"Rosyjska strona podjęła adekwatne kroki, i kilku polskich dyplomatów już opuściło terytorium naszego kraju za działaność niezgodną z ich statusem" - czytamy na stronie rosyjskiego MSZ. Polscy komentatorzy uważają, że ruch Rosji to działanie odwetowe za wyrzucenie z Polski kilku rosyjskich dyplomatów, podejrzanych o działalność szpiegowską.

"Miesiąc temu pojawiły się doniesienia na temat ujawnienia dwóch szpiegów, którym postawiono zarzuty pracy dla obcego wywiadu. Chodziło o oficera WP i prawnika z podwójnym obywatelstwem, którzy zostali aresztowani na trzy miesiące.

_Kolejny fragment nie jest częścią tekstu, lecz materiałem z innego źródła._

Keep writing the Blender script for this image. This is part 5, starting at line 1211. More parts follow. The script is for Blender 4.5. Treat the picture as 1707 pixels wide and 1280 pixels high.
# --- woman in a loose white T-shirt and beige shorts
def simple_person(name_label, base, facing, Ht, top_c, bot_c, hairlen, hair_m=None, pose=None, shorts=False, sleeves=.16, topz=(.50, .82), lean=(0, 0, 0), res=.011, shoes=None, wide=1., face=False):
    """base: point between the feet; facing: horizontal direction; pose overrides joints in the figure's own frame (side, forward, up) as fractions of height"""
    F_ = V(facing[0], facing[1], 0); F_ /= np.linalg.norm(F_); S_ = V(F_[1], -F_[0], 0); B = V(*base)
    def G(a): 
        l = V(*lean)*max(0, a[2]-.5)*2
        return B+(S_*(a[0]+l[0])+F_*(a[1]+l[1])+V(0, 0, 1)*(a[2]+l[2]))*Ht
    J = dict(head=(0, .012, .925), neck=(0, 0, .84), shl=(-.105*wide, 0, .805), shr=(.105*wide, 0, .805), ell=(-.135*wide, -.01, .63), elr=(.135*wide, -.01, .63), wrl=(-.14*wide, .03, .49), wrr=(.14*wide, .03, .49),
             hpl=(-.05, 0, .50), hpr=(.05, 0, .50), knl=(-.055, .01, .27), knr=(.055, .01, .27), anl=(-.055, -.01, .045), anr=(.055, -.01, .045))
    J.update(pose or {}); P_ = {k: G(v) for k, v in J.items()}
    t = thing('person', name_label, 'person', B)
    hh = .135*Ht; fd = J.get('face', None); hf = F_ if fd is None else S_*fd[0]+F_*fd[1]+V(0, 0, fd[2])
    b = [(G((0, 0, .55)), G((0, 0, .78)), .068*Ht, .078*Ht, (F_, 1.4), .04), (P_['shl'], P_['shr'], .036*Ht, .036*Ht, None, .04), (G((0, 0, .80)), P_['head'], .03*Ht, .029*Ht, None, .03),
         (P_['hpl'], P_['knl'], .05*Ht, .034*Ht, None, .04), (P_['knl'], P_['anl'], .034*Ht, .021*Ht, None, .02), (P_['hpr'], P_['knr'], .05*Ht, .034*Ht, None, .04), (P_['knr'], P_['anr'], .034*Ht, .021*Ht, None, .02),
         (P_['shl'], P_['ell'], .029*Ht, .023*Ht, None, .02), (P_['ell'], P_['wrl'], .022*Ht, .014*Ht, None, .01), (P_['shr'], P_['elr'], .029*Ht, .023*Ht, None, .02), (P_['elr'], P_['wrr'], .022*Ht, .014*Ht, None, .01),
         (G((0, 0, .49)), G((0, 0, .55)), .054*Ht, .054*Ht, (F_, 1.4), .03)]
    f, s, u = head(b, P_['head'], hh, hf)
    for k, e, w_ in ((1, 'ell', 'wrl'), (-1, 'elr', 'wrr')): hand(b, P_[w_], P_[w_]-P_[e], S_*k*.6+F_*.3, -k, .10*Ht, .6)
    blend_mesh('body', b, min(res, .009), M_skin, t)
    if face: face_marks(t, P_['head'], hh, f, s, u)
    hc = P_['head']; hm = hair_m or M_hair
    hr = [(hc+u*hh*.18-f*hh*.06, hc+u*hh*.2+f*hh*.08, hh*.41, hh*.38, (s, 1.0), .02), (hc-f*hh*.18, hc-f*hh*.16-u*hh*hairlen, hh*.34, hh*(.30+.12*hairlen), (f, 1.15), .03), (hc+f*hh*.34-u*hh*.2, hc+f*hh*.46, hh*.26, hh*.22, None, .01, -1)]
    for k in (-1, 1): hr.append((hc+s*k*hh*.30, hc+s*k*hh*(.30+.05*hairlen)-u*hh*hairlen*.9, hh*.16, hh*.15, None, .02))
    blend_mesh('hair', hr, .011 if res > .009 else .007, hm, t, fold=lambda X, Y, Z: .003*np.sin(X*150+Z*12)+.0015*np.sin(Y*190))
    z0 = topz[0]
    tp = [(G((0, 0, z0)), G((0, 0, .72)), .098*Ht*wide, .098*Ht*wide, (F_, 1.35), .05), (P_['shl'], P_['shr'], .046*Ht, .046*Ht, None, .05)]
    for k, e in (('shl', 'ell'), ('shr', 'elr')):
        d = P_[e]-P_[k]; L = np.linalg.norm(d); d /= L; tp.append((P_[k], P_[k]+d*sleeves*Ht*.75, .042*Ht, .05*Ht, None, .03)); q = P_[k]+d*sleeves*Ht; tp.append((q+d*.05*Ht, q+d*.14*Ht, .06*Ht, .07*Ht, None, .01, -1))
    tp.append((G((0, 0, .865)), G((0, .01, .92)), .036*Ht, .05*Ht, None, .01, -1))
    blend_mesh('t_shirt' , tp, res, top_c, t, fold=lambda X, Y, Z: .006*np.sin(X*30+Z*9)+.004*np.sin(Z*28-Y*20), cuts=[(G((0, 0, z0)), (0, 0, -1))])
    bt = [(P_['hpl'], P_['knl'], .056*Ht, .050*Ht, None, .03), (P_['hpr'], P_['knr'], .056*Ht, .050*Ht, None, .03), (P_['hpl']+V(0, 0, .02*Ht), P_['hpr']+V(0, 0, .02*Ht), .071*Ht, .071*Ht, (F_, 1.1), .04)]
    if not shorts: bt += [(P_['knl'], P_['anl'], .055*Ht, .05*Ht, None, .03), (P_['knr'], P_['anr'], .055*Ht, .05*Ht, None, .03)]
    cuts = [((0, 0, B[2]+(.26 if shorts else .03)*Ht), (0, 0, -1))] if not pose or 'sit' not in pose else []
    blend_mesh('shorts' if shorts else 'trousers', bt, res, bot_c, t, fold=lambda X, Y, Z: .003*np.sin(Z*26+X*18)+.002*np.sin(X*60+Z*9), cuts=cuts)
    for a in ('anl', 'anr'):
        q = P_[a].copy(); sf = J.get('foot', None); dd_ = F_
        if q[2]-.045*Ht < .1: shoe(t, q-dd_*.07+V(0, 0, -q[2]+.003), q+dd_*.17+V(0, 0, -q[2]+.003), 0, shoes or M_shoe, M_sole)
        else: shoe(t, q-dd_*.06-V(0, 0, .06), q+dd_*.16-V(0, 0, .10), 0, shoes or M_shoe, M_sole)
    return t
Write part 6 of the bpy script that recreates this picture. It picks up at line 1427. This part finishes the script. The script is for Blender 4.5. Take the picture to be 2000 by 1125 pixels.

Z informacji przekazanych przez ABW i SKW posłom sejmowej komisji ds. służb specjalnych wynikało, że mieli oni działać na rzecz rosyjskiego wywiadu wojskowego GRU" - przypomina Onet.pl.

W Polsce, jak przypomniał gen. Waldemar Skrzypczak działa kilkaset agentów rosyjskich, którzy umiejscowieni są w różnych ważnych miejscach w Polsce. Zatrzymani ostatnio przez ABW i SKW agenci to jedynie mała część, doły agentury rosyjskiej w Polsce. Polskie służby wywiadowcze powinny jak najszybciej wyłapać strategicznych agentów. A dyplomatów rosyjskich powinna czym prędzej wydalić z naszego kraju. Wszystkich a nie tylko kilku.